— begin Provided data —

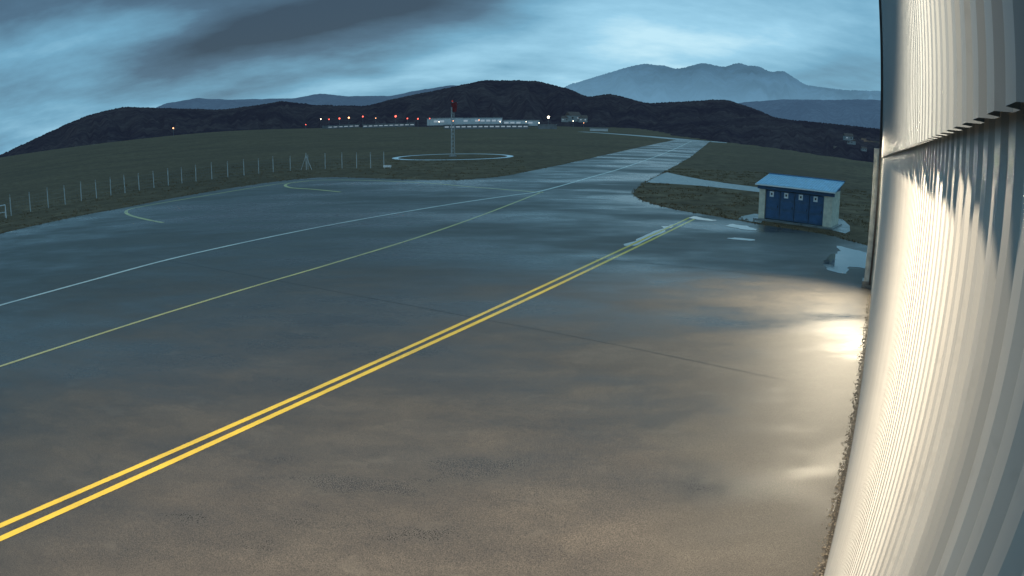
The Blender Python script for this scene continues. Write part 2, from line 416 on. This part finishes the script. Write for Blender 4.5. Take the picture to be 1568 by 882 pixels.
# ---------------------------------------------------------------- windsock mast + ring
M_mast=simple('mast_galvanised',(.42,.42,.42),.5,var=.1)
M_red=simple('red_fabric',(.17,.015,.02),.7,var=.2)
M_redem=simple('red_lamp',(.6,.03,.02),.3,emit=(1,.08,.04),es=.15)
ms=empty('windsock_mast',(-11.4,128.6,0)); HM=9.6
segs=[]
R0=.42
for j in range(3):
    a=j*2*PI/3+.3; segs.append(((R0*math.cos(a),R0*math.sin(a),0),(R0*.75*math.cos(a),R0*.75*math.sin(a),HM),.055))
nz=14
for i in range(nz):
    z0,z1=HM*i/nz,HM*(i+1)/nz
    for j in range(3):
        a=j*2*PI/3+.3; b_=a+2*PI/3
        if i%2: a,b_=b_,a
        segs.append(((R0*.9*math.cos(a),R0*.9*math.sin(a),z0),(R0*.85*math.cos(b_),R0*.85*math.sin(b_),z1),.035))
tubes('lattice',segs,M_mast,ms)
box('base_pad',(0,0,.1),(1.4,1.4,.2),M_conc,ms,.02)
tubes('top_pole',[((0,0,HM-.2),(0,0,HM+1.2),.05),((0,0,HM+.9),(.9,0,HM+.9),.04)],M_mast,ms)
vs=[];fs=[]
for i in range(9):
    tt=i/8; r=.60-.26*tt; cx=.25+.22*math.sin(tt*1.2); cz=HM+.9-1.8*tt
    for j in range(12):
        a=2*PI*j/12; rr_=r*(1+.18*math.sin(3*a+tt*4)); vs.append((cx+rr_*math.cos(a),rr_*.8*math.sin(a),cz+.15*math.cos(a)*(1-tt)))
for i in range(8):
    for j in range(12): fs.append((i*12+j,i*12+(j+1)%12,(i+1)*12+(j+1)%12,(i+1)*12+j))
meshobj('windsock',vs,fs,M_red,ms,True)
box('obstruction_lamp',(0,0,HM+1.2),(.28,.28,.3),M_redem,ms,.05)
vs=[];fs=[];n=96
for i in range(n):
    a=2*PI*i/n
    for r in (10.5,11.7): vs.append((-11.4+r*math.cos(a),128.6+r*math.sin(a),.03))
for i in range(n): j=(i+1)%n; fs.append((2*i,2*i+1,2*j+1,2*j))
meshobj('windsock_circle_marking',vs,fs,M_ring)

# ---------------------------------------------------------------- fence
M_post=simple('concrete_post',(.48,.49,.48),.8,var=.2)
M_wire=simple('fence_wire',(.18,.19,.19),.5)
fl=[(-64,47),(-58.2,58.6),(-54.2,69.0),(-50.7,78.5),(-46.5,87.9),(-42.2,93.5),(-36.4,99.5),(-28.7,101.3),(-21.1,99.5),(-19,98.6)]
F=catmull(fl,20); pts=[F[0]];acc=0
for a,b_ in zip(F,F[1:]):
    acc+=(b_-a).length
    if acc>=2.45: pts.append(b_); acc=0
fe=empty('wire_fence'); segs=[];wires=[]
for i,p in enumerate(pts):
    lean=random.uniform(-.04,.04); h=2.15+random.uniform(-.08,.08)
    segs.append(((p.x,p.y,0),(p.x+lean,p.y,h),.065))
    d=Vector((p.x,p.y)).normalized()
    segs.append(((p.x+lean,p.y,h),(p.x+lean-d.x*.22,p.y-d.y*.22,h+.25),.05))
    if i:
        q=pts[i-1]
        for z in (.15,.6,1.05,1.5,1.95): wires.append(((q.x,q.y,z),(p.x,p.y,z-.0),.009))
        for kx in range(1,6):
            xx=q.x+(p.x-q.x)*kx/6; yy=q.y+(p.y-q.y)*kx/6; wires.append(((xx,yy,.15),(xx,yy,1.95),.005))
tubes('posts',segs,M_post,fe); tubes('wires',wires,M_wire,fe,4)
br=Vector((-32.0,100.6)); 
tubes('corner_brace',[((br.x,br.y,0),(br.x,br.y,2.7),.07),((br.x-.9,br.y,0),(br.x,br.y,2.3),.05),((br.x+.9,br.y,0),(br.x,br.y,2.3),.05)],M_post,fe)
gt=empty('small_gate_frame',(-57.6,56.6,0),.9)
tubes('frame',[((0,0,0),(0,0,1.5),.05),((1.4,0,0),(1.4,0,1.5),.05),((0,0,1.5),(1.4,0,1.5),.05),((0,0,.7),(1.4,0,.7),.03),((0,0,1.5),(0,1.0,0),.04),((1.4,0,1.5),(1.4,1.0,0),.04)],M_ring,gt)
mb=empty('marker_board',(-18.4,97.6,0)); box('panel',(0,0,.35),(1.2,.08,.3),M_ring,mb,.01); tubes('legs',[((-.45,0,0),(-.45,0,.25),.03),((.45,0,0),(.45,0,.25),.03)],M_post,mb)

# ---------------------------------------------------------------- grass tufts near the apron
M_tuft=simple('grass_blades',(.165,.112,.064),.9,var=.5,scale=2,spec=.1)
def inpoly(x,y,P):
    c=False;j=len(P)-1
    for i in range(len(P)):
        if (P[i][1]>y)!=(P[j][1]>y) and x<(P[j][0]-P[i][0])*(y-P[i][1])/(P[j][1]-P[i][1])+P[i][0]: c=not c
        j=i
    return c
vs=[];fs=[]
def tuft(x,y,h):
    for _ in range(4):
        a=random.random()*2*PI; w_=random.uniform(.03,.08)*h/.2; dx,dy=math.cos(a)*w_,math.sin(a)*w_
        ox,oy=random.uniform(-.15,.15),random.uniform(-.15,.15); k=len(vs)
        vs.extend([(x+ox-dx,y+oy-dy,0),(x+ox+dx,y+oy+dy,0),(x+ox+random.uniform(-.1,.1),y+oy+random.uniform(-.1,.1),h*random.uniform(.6,1.3))]); fs.append((k,k+1,k+2))
shp=[(17.4,46.6),(22.6,40),(26.6,46.5),(21,50.5)]
cnt=0
for _ in range(60000):
    if cnt>9000: break
    if random.random()<.55: x,y=random.uniform(10,45),random.uniform(36,100)
    else: x,y=random.uniform(-62,2),random.uniform(44,125)
    if inpoly(x,y,outline) or inpoly(x,y,path) or inpoly(x,y,shp): continue
    if noise.noise(Vector((x*.35,y*.35,2)))<-.02: continue
    tuft(x,y,random.uniform(.05,.15)); cnt+=1
for e in (outline[2:],):
    for (ax,ay),(bx,by) in zip(e,e[1:]):
        if ay>130 or by>130 or ay<35: continue
        for _ in range(4):
            k=random.random(); tuft(ax+(bx-ax)*k+random.uniform(-.15,.15),ay+(by-ay)*k+random.uniform(-.15,.15),random.uniform(.05,.16))
meshobj('grass_tufts',vs,fs,M_tuft)

# ---------------------------------------------------------------- hills
def hill(name,tab,R,Rb,zb,mat,amp,tree=0,N_=700,M_=22,seed=0,az0=None,az1=None):
    a0=tab[0][0] if az0 is None else az0; a1=tab[-1][0] if az1 is None else az1
    vs=[];fs=[]
    for i in range(N_+1):
        a=a0+(a1-a0)*i/N_
        e=sum(lerp_tab(tab,a+d*.35)*w_ for d,w_ in ((-1,.25),(0,.5),(1,.25)))
        e+=.05*noise.noise(Vector((a*1.1,seed,0)))+.02*noise.noise(Vector((a*4,seed,0)))
        zr=6.5+R*math.tan(rad(e))
        zr+=tree*(noise.noise(Vector((a*9,seed,3)))+.8*noise.noise(Vector((a*26,seed,4))))
        for j in range(M_+6):
            k=j/(M_-1)
            if k<=1:
                r=Rb+(R-Rb)*k; sp=noise.noise(Vector((a*.55+k*.9,k*1.6,seed+.5)))*.28*math.sin(PI*k)+noise.noise(Vector((a*1.9,k*3,seed+9)))*.10*math.sin(PI*k)
                z=zb+(zr-zb)*max(0,min(1,(k**1.25)+sp*1.0))
                lim=6.5+r*(zr-6.5)/R
                z=min(z,lim-.0) if k<1 else z
            else:
                q=(k-1)*(M_-1)/6; r=R*(1+.5*q); z=zr+(zb-zr)*smooth(q)
            vs.append((r*math.sin(rad(a)),r*math.cos(rad(a)),z+ (amp*noise.noise(Vector((a*3,k*9,seed))) if 0<k<.97 else 0)))
    m_=M_+6
    for i in range(N_):
        for j in range(m_-1): fs.append((i*m_+j,(i+1)*m_+j,(i+1)*m_+j+1,i*m_+j+1))
    return meshobj(name,vs,fs,mat,smooth=True)
front=[(-60,.3),(-52,.2),(-44.7,.5),(-41.7,1.3),(-38.7,2.2),(-36.3,2.8),(-33.4,3.1),(-29.4,2.6),(-24.8,2.1),(-21.4,2.3),(-19.7,2.5),(-16.9,2.0),(-12.4,1.7),(-10.2,2.2),(-5.8,3.0),(-2.4,3.7),(2.0,3.65),(4.8,3.0),(6.4,2.3),(8.4,2.65),(11.4,1.9),(14.8,2.2),(18.1,2.55),(20.4,2.0),(22.4,1.3),(26,.9),(31.2,.6),(45,1.2),(60,1.5)]
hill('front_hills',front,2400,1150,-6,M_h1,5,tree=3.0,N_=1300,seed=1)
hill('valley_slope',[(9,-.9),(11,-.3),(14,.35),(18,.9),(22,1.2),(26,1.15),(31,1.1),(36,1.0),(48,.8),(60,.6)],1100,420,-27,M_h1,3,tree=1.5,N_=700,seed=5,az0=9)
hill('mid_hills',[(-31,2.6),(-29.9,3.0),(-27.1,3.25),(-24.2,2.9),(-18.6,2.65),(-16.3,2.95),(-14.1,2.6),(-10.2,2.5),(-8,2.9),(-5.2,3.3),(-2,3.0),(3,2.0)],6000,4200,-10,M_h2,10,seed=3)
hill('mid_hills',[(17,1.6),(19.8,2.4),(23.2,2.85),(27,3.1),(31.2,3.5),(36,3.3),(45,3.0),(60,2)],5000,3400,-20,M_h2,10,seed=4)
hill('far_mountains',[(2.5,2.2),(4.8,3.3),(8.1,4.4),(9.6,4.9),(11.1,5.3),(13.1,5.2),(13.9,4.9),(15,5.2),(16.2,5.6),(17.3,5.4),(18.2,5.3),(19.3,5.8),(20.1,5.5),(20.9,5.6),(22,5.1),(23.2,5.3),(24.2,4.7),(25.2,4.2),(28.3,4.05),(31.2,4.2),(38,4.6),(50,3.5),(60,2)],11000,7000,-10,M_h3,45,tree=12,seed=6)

# ---------------------------------------------------------------- airport buildings
M_tw=simple('terminal_white',(.55,.57,.58),.5,var=.1,scale=.2)
M_td=simple('terminal_grey',(.16,.18,.20),.5,var=.2,scale=.2)
M_win=simple('window_lit',(.3,.35,.4),.2,emit=(.75,.9,1.0),es=.25)
def azp(a,r,z=0): return (r*math.sin(rad(a)),r*math.cos(rad(a)),z)
def block(parent,a,r,w_,h,d,mat,z0=0,win=True,name='block'):
    x,y,_=azp(a,r); rz=-rad(a)
    box(name,(x,y,z0+h/2),(w_,d,h),mat,parent,rz=rz)
    box('roof_edge',(x,y,z0+h+.3),(w_+1,d+1,.6),M_td,parent,rz=rz)
    if win:
        n=max(2,int(w_/6)); 
        for i in range(n):
            off=(i-(n-1)/2)*w_/n
            if random.random()<.2: continue
            fx=x+math.cos(rz)*off+math.sin(rz)*(d/2+.1); fy=y+math.sin(rz)*off-math.cos(rz)*(d/2+.1)
            box('window',(fx,fy,z0+h*.55),(w_/n*.7,.2,h*.28),M_win,parent,rz=rz)
tb=empty('terminal_building')
block(tb,-5.7,760,40,8,20,M_tw,z0=4.5)
block(tb,-2.5,760,44,7.0,20,M_tw,z0=5.2)
block(tb,.8,760,40,6.2,18,M_tw,z0=3.2)
block(tb,-2.2,740,92,4.5,14,M_td,z0=0)
block(tb,3.0,720,20,4.5,14,M_td,z0=0,win=False)
lb=empty('apron_service_building')
block(lb,-10.5,780,60,3.6,14,M_td,z0=4)
block(lb,-14.6,800,44,3.2,14,M_td,z0=5)
hb=empty('airfield_shed'); block(hb,7.4,600,16,2.6,8,M_tw,z0=-.3,win=False)
M_or=simple('orange_light',(.8,.3,.1),.3,emit=(1,.42,.2),es=4)
M_rd=simple('red_light',(.8,.1,.1),.3,emit=(1,.12,.08),es=3.5)
M_wl=simple('white_light',(.8,.8,.8),.3,emit=(1,.86,.62),es=7)
def alight(a,r,e,mat,rad_=.9,name='airfield_light'):
    z=6.5+r*math.tan(rad(e)); x,y,_=azp(a,r); p=empty(name,(x,y,0))
    tubes('pole',[((0,0,-5),(0,0,z),.15)],M_td,p)
    bm=bmesh.new(); bmesh.ops.create_icosphere(bm,subdivisions=1,radius=rad_); me=bpy.data.meshes.new('lamp'); bm.to_mesh(me); bm.free(); me.materials.append(mat)
    o=link(bpy.data.objects.new('lamp',me),p); o.location=(0,0,z)
for a,e,m_,rr_ in [(-16.3,.75,M_wl,.5),(-15.6,.7,M_rd,.6),(-14.7,.72,M_rd,.9),(-13.9,.75,M_or,1.0),(-12.7,.8,M_rd,.8),(-11.6,.62,M_or,.5),(-9.9,.72,M_rd,1.1),(-8.9,.5,M_rd,.7),(-8.0,.45,M_rd,.8),(-7.0,.45,M_rd,.6),(-5.0,.2,M_or,.5),(-2.8,.25,M_or,.5),(3.1,.5,M_wl,1.4),(5.2,.2,M_wl,.5),(-17.6,.35,M_rd,.5),(-29.1,.9,M_or,.8),(-6.2,.15,M_wl,.5),(-1.0,.1,M_wl,.5),(1.2,.1,M_wl,.4),(2.3,.0,M_wl,.5),(6.1,.05,M_or,.4)]:
    alight(a,690,e,m_,rr_)
M_hw=simple('house_wall',(.30,.31,.32),.8); M_hr=simple('house_roof',(.12,.08,.07),.8)
def house(a,r,z0,w_,h):
    x,y,_=azp(a,r); e=empty('village_house',(x,y,z0),-rad(a)+random.uniform(-.5,.5))
    box('walls',(0,0,h/2),(w_,w_*.8,h),M_hw,e)
    d=w_*.4+.4; q=w_/2+.4
    meshobj('roof',[(-q,-d,h),(q,-d,h),(q,d,h),(-q,d,h),(-q,0,h+w_*.3),(q,0,h+w_*.3)],[(0,1,5,4),(3,4,5,2),(0,4,3),(1,2,5)],M_hr,e)
    for dx in (-.25,.25): box('window',(dx*w_,-w_*.4-.03,h*.6),(w_*.14,.06,h*.25),M_win if random.random()<.5 else M_dark,e)
for a,e_,w_ in [(28.9,-.15,10),(29.2,-.45,8),(28.0,-1.25,9),(28.3,-1.35,7),(30.3,-.9,6),(5.2,.15,14),(6.0,.1,10),(4.6,.1,9)]:
    r=760; house(a,r,6.5+r*math.tan(rad(e_)),w_,w_*.5)
print('objs',len(bpy.data.objects))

— end Provided data —

◆ Work to be completed:
Of the lines in the listing above, how many hold the string "tree"? Reply with the number only.

◆ Written answer:
5